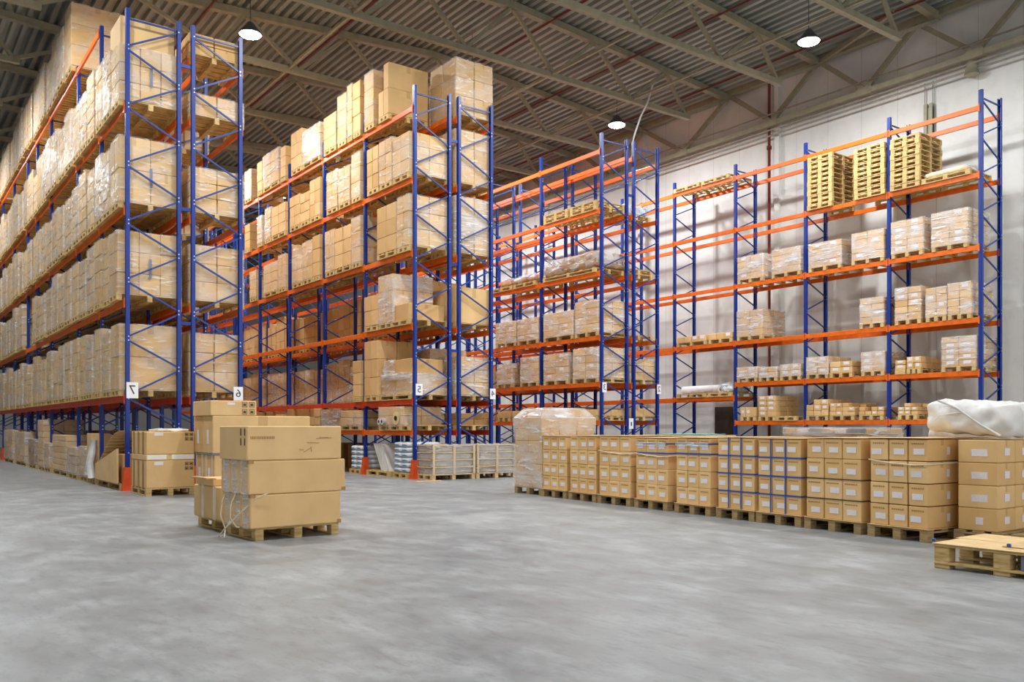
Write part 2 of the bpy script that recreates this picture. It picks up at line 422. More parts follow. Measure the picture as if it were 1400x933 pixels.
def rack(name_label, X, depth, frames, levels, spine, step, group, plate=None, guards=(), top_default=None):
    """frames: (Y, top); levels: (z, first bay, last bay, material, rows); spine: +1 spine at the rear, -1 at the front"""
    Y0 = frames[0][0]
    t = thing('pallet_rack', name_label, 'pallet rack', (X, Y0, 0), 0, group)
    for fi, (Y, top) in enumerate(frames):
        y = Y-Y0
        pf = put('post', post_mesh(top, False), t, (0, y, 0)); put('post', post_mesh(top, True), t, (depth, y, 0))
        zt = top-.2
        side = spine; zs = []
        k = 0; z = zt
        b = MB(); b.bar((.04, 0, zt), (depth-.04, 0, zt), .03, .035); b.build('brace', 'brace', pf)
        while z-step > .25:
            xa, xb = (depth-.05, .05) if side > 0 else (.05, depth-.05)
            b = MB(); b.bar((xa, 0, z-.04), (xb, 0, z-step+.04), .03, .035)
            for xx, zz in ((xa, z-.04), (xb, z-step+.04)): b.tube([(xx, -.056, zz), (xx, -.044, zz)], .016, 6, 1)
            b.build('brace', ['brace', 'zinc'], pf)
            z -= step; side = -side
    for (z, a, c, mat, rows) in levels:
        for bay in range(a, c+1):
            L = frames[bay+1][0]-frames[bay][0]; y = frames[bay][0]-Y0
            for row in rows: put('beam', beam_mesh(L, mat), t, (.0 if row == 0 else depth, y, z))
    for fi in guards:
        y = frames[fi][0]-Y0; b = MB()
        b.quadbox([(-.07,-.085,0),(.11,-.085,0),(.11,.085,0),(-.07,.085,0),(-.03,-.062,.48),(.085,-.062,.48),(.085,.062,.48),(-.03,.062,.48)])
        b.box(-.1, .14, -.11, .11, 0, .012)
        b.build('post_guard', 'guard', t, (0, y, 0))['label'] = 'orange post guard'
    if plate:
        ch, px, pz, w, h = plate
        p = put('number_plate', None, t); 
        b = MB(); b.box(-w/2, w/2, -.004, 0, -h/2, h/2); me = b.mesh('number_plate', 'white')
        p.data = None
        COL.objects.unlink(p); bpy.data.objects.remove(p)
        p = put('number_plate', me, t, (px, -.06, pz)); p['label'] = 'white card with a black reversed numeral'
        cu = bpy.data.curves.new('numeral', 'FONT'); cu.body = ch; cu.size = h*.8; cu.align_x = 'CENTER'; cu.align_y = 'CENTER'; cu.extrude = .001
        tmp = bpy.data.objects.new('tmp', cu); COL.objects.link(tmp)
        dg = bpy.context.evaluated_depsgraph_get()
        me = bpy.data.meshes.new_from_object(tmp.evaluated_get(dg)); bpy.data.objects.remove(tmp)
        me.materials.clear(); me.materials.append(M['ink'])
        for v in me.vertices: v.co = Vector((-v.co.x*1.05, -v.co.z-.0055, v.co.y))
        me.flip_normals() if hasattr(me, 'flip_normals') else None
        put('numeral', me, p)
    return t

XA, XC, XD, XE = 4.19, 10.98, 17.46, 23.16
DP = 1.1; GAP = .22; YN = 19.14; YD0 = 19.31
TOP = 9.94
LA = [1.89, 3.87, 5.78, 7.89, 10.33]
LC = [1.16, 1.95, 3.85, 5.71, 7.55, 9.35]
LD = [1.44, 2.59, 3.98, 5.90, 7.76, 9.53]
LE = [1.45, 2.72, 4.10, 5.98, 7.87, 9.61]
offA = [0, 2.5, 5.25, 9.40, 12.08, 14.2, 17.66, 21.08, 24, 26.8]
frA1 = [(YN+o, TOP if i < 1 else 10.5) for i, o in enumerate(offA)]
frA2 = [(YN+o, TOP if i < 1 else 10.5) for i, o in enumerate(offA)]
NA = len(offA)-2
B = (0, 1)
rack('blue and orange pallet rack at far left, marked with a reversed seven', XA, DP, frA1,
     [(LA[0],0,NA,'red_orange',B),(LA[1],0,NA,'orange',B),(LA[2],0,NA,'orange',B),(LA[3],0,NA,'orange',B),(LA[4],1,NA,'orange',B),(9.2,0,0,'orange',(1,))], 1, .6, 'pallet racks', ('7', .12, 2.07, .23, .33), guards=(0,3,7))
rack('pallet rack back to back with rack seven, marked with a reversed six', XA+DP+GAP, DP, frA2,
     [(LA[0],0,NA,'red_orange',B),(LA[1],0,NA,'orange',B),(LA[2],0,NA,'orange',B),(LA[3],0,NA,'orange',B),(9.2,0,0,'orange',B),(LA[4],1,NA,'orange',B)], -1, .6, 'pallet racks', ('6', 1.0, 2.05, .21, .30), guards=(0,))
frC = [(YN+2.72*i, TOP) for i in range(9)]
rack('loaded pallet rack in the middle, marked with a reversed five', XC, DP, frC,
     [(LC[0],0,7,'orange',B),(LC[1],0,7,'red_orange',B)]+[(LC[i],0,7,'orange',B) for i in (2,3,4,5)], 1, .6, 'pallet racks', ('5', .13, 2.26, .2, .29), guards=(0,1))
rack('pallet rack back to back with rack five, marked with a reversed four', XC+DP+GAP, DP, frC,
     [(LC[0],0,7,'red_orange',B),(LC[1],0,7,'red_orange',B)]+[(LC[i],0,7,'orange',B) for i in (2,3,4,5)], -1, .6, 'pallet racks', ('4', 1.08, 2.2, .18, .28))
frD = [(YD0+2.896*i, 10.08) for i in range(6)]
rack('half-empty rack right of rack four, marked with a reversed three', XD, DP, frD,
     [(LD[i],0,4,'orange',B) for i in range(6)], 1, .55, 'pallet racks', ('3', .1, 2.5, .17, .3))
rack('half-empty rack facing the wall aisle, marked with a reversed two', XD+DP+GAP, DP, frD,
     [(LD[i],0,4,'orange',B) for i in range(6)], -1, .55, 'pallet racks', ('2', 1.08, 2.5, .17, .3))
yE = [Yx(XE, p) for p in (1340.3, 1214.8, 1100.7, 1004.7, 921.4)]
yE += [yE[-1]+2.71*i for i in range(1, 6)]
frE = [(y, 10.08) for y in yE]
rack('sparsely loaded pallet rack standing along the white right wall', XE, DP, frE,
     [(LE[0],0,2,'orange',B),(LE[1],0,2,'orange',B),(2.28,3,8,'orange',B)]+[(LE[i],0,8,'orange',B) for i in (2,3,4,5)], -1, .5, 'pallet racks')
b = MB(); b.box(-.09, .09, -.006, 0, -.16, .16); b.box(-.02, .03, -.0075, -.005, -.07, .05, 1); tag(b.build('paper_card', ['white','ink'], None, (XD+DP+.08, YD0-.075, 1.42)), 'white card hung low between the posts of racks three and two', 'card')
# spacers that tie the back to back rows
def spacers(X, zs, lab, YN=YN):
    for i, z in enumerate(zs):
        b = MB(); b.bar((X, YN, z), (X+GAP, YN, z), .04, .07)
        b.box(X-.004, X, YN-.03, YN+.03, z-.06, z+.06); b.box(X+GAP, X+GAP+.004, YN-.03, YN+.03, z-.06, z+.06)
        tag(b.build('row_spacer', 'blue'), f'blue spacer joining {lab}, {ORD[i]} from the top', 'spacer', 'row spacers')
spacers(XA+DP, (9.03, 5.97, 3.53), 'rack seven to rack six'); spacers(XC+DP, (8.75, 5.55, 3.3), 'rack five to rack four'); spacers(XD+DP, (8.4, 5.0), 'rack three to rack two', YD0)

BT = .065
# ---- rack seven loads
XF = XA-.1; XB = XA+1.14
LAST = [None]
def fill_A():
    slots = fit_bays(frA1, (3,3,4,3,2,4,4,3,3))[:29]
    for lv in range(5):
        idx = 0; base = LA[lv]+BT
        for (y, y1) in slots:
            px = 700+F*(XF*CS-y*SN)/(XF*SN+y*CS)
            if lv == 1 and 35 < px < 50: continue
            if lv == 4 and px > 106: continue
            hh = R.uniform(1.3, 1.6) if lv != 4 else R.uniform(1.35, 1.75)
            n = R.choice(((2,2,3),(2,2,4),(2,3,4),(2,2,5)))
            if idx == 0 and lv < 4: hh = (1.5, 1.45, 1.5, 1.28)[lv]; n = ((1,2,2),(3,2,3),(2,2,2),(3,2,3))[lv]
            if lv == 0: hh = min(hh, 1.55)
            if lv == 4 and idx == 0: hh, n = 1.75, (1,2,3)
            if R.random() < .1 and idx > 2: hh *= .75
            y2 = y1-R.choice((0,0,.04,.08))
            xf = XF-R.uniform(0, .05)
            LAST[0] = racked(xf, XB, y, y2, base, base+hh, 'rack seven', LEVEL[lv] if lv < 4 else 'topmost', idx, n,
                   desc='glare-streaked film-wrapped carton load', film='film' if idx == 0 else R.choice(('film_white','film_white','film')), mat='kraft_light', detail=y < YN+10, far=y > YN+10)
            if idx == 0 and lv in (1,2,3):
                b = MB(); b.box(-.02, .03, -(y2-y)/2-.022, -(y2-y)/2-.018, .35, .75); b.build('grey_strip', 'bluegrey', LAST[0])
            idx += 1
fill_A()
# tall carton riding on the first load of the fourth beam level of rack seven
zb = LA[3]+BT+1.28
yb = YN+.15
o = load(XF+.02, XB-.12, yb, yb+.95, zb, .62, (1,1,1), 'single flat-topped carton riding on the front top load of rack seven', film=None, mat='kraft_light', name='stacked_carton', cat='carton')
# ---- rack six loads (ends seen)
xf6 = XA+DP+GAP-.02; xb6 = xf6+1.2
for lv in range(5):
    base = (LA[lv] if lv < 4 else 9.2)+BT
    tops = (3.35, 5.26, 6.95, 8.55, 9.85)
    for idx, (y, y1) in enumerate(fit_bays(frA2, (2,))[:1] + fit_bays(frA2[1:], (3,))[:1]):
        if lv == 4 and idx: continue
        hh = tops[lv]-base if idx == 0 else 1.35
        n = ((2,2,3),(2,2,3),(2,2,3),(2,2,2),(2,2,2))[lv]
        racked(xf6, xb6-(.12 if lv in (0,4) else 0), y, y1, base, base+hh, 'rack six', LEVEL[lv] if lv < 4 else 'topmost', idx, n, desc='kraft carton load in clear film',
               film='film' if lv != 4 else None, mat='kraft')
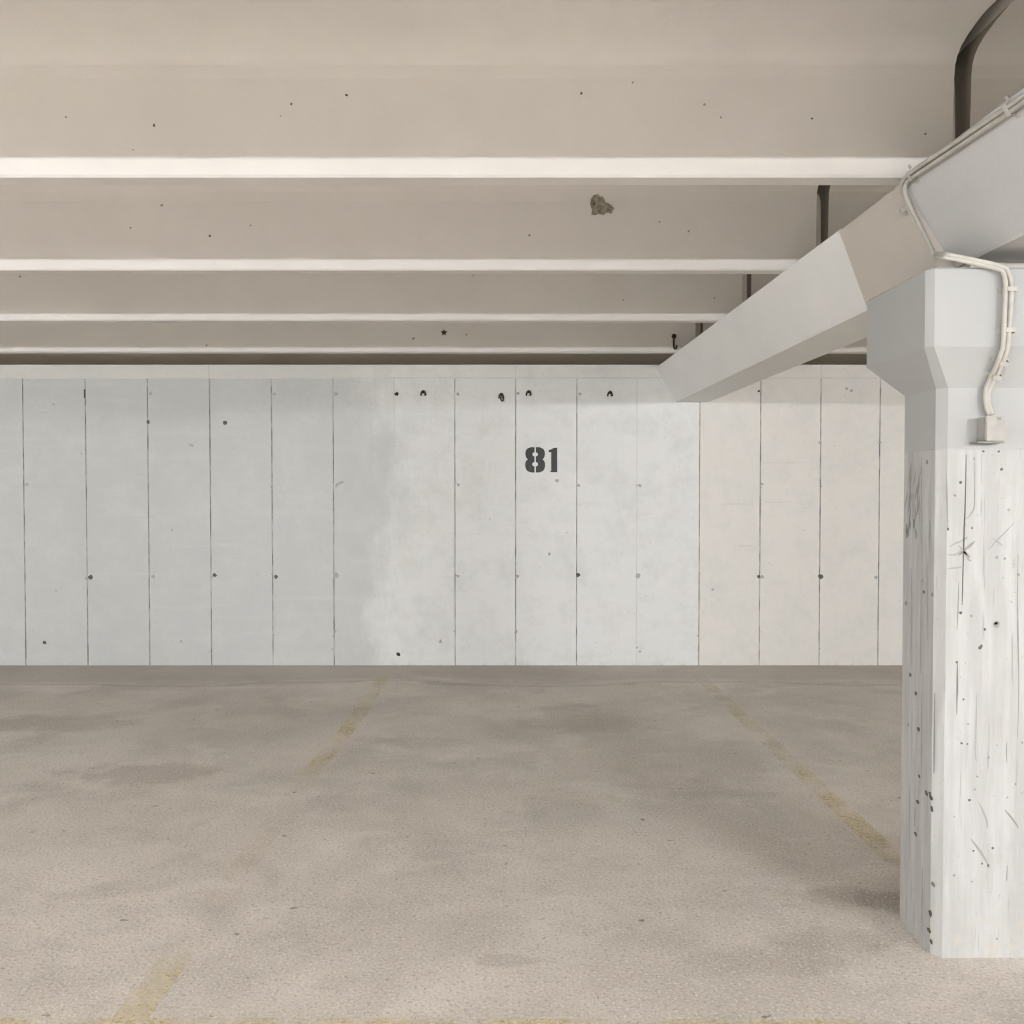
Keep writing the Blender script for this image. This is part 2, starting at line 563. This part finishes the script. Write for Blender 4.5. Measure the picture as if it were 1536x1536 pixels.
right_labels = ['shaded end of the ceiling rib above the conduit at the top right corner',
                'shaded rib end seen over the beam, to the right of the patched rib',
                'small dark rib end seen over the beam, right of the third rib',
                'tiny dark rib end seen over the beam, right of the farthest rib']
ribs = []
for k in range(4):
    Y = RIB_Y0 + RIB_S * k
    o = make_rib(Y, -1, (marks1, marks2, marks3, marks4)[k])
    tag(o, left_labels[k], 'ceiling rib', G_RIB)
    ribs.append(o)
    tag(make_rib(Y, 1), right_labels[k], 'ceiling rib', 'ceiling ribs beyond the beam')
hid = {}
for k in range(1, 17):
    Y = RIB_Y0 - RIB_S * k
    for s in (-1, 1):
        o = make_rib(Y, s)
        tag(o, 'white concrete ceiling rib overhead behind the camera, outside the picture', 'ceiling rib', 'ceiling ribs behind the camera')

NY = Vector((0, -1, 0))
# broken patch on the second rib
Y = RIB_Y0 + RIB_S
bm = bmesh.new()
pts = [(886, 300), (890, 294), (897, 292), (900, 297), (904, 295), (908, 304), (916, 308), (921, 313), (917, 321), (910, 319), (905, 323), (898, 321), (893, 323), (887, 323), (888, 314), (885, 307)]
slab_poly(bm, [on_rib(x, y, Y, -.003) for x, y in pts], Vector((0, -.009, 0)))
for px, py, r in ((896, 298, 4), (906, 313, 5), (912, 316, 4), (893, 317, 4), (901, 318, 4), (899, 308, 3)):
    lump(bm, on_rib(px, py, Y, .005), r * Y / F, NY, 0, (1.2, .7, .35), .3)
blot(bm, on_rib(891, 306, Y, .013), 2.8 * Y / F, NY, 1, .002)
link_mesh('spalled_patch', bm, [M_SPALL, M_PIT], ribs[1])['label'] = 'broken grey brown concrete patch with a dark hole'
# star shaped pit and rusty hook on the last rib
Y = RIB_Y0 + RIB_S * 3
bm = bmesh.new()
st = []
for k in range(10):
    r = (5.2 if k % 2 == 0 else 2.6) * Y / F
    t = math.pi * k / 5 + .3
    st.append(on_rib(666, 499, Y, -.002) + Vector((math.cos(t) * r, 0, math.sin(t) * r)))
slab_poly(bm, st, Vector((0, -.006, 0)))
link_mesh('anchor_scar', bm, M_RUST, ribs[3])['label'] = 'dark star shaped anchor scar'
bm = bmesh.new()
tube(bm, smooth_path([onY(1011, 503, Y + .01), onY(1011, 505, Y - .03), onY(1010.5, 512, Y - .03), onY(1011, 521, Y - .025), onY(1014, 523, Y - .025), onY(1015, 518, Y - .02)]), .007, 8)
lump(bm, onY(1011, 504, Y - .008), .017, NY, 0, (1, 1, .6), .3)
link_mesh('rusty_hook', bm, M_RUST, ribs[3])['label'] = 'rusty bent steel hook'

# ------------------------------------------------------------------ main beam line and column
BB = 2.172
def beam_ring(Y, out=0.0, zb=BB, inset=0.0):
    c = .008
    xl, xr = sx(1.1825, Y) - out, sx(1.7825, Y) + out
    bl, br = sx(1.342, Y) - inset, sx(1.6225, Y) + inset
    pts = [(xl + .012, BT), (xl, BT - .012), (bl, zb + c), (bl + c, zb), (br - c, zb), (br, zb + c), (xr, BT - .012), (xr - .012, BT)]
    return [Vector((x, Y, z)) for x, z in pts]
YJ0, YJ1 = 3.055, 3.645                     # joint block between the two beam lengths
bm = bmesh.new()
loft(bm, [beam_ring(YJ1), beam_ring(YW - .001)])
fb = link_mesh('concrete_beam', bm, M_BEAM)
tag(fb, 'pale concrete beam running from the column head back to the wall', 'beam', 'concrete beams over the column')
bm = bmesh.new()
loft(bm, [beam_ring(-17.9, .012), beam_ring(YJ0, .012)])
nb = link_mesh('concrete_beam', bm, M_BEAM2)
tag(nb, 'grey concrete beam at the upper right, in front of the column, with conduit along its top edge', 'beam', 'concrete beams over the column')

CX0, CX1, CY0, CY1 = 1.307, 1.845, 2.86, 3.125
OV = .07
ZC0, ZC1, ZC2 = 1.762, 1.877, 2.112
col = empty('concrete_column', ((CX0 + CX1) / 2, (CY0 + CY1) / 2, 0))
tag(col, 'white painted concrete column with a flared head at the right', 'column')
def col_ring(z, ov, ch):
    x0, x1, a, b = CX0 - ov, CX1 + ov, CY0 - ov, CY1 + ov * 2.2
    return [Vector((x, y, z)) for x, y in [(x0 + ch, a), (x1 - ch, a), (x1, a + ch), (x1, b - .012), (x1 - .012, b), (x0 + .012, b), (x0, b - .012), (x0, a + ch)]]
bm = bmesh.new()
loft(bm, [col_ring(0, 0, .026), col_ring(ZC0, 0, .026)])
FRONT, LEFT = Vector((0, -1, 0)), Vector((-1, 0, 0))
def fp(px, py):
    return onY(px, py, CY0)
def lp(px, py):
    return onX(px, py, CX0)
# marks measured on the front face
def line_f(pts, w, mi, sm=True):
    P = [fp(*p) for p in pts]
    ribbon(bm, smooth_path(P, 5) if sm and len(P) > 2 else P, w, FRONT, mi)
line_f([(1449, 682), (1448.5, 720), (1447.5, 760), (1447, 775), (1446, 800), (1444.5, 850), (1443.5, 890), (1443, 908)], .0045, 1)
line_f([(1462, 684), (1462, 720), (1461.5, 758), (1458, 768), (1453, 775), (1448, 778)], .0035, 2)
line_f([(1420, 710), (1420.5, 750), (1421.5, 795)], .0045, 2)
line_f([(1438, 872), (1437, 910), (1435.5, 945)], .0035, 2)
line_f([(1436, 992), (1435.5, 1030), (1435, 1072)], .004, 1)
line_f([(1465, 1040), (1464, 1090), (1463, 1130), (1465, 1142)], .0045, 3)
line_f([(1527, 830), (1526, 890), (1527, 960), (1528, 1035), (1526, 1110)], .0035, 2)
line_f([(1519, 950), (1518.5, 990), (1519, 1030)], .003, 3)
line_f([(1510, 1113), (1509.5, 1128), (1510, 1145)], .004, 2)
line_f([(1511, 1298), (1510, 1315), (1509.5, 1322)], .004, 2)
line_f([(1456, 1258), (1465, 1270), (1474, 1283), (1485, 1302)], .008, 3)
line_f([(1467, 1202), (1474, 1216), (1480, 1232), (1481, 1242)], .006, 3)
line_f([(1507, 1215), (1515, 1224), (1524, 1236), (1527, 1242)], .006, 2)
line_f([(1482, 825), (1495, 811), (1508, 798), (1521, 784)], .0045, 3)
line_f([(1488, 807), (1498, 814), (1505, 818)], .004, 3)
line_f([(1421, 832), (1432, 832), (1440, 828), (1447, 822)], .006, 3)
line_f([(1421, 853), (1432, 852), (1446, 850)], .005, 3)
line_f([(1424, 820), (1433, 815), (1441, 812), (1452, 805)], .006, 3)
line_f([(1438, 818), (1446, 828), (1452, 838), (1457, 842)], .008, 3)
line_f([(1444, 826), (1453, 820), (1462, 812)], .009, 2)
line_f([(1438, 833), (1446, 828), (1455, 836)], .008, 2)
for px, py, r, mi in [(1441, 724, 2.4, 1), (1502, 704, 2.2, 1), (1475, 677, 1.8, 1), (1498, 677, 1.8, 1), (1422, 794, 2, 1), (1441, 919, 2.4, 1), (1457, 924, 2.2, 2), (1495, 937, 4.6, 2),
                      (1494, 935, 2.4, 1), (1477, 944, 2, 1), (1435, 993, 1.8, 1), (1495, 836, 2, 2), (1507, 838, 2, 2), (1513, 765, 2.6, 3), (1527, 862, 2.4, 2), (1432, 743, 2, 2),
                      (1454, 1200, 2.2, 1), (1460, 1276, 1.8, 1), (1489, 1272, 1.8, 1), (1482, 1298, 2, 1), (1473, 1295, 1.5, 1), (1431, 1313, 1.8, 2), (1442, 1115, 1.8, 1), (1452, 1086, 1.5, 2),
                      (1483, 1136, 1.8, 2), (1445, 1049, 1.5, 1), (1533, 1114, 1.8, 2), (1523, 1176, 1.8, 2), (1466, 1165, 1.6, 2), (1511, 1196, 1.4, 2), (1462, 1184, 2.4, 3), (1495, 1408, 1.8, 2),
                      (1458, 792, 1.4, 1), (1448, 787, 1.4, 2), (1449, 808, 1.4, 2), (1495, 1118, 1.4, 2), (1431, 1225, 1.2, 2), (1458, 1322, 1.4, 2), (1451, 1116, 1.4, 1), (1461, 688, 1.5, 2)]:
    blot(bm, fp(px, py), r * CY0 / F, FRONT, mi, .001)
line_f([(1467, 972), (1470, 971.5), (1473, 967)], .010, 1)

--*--

Problem details >> Write out exactly the lines from the one with "nb = link_mesh('concrete_beam', bm, M_BEAM2)" through the one with "tag(nb, 'grey concrete", including both, and no others.

Written answer >>
nb = link_mesh('concrete_beam', bm, M_BEAM2)
tag(nb, 'grey concrete beam at the upper right, in front of the column, with conduit along its top edge', 'beam', 'concrete beams over the column')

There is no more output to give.